Towards the back end of the year, a delivery arrived outside my Lincoln headquarters containing three new trees from the East of England Apples and Orchards Project. Unlike the potted ones I bought from Mr d’Arcy, these ones had roots exposed and needed planting sharpish.
Consequently, on a sunny day in November, me and my dad moved the electric fence installed to prevent horses rampaging through the orchard and made room for another 6 trees. With the plot extended, we banged the new arrivals down in a row. Here’s a picture to prove I did at least a tiny proportion of the actual work.

If you look closely, you can just about make out the line where my lush orchard pasture gives way to the ravaged mudflats of the adjacent horse enclosure.
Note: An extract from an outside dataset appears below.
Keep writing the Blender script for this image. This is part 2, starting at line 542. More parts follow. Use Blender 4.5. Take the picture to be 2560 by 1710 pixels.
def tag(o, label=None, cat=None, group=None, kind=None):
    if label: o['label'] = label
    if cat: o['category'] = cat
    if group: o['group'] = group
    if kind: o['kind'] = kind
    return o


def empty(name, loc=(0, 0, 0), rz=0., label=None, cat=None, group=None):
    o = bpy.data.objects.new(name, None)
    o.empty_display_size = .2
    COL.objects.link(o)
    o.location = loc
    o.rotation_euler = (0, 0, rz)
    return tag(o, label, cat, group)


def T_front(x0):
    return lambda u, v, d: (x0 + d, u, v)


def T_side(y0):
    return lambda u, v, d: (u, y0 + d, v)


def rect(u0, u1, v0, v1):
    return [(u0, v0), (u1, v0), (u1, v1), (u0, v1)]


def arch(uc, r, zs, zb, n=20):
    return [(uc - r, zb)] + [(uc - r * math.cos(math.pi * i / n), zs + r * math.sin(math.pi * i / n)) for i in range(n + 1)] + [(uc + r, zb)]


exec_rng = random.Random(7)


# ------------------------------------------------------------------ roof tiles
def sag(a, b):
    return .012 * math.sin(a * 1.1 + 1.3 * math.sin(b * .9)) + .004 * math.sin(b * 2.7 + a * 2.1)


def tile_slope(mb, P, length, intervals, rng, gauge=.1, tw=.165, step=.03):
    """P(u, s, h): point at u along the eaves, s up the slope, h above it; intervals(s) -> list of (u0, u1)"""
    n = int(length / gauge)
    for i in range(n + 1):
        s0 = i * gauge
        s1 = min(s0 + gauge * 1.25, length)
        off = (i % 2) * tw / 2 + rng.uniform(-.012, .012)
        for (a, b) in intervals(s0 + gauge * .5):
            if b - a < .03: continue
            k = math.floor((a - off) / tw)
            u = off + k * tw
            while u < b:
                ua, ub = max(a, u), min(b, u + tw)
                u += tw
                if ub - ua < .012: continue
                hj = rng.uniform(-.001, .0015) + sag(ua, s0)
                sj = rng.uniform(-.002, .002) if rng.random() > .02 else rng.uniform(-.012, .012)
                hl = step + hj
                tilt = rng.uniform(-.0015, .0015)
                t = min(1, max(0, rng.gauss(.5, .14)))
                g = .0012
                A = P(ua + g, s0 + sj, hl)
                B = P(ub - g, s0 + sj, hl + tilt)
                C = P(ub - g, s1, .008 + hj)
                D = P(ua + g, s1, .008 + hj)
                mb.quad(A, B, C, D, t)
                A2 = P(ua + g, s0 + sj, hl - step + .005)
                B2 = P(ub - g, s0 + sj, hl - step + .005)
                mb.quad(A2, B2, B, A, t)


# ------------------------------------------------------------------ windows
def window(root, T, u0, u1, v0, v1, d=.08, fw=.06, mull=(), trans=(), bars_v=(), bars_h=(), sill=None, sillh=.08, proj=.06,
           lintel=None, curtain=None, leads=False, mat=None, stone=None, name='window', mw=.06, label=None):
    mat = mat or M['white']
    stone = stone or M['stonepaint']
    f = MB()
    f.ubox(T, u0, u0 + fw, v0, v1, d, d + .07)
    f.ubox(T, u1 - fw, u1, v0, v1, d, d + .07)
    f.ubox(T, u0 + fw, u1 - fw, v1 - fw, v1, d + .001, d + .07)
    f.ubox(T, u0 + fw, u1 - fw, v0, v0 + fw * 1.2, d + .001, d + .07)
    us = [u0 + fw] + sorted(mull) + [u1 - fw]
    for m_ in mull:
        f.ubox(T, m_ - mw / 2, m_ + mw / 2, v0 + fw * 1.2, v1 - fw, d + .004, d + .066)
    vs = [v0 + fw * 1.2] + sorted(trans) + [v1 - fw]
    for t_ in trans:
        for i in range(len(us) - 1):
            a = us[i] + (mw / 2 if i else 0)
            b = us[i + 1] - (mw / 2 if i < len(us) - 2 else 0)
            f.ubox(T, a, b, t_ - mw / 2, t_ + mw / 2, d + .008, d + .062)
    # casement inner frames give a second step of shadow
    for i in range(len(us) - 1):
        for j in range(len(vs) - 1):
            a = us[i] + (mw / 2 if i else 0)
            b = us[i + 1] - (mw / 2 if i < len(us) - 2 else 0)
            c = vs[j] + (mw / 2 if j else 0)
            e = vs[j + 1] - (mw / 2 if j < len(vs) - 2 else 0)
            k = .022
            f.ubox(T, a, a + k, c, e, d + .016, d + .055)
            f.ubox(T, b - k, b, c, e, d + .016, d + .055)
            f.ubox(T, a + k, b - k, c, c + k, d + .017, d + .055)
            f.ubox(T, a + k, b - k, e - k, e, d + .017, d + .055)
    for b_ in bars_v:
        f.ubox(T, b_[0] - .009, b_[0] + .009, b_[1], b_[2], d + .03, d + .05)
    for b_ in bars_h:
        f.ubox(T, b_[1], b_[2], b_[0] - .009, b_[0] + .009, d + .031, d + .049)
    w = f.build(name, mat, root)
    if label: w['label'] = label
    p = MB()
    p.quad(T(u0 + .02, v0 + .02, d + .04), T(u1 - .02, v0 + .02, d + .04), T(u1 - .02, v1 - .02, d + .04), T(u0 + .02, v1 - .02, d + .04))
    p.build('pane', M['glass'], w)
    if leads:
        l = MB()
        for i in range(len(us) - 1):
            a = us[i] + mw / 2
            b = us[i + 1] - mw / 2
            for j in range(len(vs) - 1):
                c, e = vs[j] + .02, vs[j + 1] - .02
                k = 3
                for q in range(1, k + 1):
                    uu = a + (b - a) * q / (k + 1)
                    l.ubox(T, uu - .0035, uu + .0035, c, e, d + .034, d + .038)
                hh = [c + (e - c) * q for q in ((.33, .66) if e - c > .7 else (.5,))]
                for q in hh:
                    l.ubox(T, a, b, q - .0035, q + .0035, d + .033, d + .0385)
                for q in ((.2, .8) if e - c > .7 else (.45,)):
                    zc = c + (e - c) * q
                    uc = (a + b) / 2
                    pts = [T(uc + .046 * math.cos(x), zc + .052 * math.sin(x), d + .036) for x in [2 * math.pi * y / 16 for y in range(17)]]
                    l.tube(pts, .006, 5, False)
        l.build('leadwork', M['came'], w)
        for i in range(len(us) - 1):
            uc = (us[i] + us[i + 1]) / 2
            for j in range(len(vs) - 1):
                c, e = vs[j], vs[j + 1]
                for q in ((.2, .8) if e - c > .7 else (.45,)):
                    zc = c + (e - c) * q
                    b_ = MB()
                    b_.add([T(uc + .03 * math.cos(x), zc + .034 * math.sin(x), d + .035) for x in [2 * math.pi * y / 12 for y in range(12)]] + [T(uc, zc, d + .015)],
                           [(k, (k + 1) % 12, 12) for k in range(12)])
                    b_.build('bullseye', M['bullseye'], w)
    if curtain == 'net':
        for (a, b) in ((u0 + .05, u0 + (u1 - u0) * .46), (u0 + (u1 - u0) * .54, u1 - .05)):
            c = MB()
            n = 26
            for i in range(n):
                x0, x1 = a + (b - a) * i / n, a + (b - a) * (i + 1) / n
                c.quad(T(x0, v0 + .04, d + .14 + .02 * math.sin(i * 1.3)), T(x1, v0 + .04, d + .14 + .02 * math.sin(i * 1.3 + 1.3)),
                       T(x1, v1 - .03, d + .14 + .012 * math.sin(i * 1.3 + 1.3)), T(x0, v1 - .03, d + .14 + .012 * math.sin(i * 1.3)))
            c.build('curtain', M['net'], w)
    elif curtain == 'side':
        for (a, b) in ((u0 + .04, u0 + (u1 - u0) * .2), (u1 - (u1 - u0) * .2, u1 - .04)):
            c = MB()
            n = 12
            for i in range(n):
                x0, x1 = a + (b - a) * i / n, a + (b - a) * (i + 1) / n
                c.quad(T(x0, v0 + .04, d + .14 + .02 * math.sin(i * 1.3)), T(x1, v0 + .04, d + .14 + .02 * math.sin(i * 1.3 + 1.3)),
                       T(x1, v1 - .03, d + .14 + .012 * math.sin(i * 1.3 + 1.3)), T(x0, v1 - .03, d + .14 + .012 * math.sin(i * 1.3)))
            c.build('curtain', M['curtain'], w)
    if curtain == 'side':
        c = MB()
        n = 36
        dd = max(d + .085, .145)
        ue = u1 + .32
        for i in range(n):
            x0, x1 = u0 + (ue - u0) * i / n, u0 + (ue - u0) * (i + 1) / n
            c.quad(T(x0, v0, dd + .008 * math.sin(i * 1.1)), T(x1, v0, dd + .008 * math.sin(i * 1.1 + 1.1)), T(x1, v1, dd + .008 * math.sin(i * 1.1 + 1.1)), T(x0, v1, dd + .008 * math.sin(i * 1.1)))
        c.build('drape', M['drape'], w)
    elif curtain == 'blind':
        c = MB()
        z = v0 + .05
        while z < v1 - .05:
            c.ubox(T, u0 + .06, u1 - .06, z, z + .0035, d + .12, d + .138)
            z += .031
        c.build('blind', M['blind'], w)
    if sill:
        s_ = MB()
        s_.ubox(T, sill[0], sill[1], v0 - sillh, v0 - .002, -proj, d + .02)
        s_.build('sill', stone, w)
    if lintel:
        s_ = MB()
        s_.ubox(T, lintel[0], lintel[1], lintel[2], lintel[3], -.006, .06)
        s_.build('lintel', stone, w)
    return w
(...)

It turns out that fruit trees are way less likely to turn grass to mud than massive hooved animals. On the other hand, if you need to get somewhere quick or just fancy looking like a cowboy, my trees will be less useful than you might think. Also, and I admit this only through gritted teeth, the horses are pretty nice. Watching big animals mooch around is good for the soul. I just pity Barb having to follow them around with a wheelbarrow, shovelling up their mountainous bottom-deposits. Dog owners, you have no idea how lucky you are. You wouldn’t be able to hang a horse poo from a low-hanging tree branch.
As well as planting the new trees, we took the opportunity to replace the Kwik-Save own brand tree protectors with some marvellous swanky ones that my dad picked up from the arboreal equivalent of Waitrose. All corrugated plastic and looming battlements, these babies will protect the saplings and give them time and space to grow and thrive. Hopefully.

By the end of the day’s labours I had burnt enough calories to offset at least one of the Mars Bars I intended to scoff later and had poured away enough sweat to make room for a golden pint of bitter. Ticklepenny Orchard now contains a sum total of nine trees planted in neat rows of three, which is officially four more than you need to qualify. Together they represent eight different classic Lincolnshire varieties, each one as gruesomely inedible as the last. It would have been nine varieties but my memory deserted me when my sister asked me which ones I wanted her to order. Bah.
Standing at the top of the orchard slope, leaning on a spade I’d almost nearly used, I peered out at the rows of trees. I have achieved very little in life, and I can only assume the burgeoning swell I felt when I stood looking at them was pride, even though in truth they just looked like sticks pointing out of plastic tubes. I’ll try not to get used to it.
Any road, Ticklepenny Orchard now contains the following varieties: Dr Clifford (a 3 year old cooker), Ellison’s Orange, Lord Burghley, Barnack Beauty, Ingall’s Pippin, Ingall’s Red, Peasgood Nonesuch, Bolingbroke Beauty, and another Ingall’s Red (all aged 2 and either dessert apples or dual purpose). I’ve got space for three more trees and the ones I’m hoping to find are Uland, Roxbury Russet and a lost species that will prove to the haters that I am, after all this time, a proper tree detective. In an ideal world, that lost variety would be Mrs. Toogood but we all know it probably won’t be.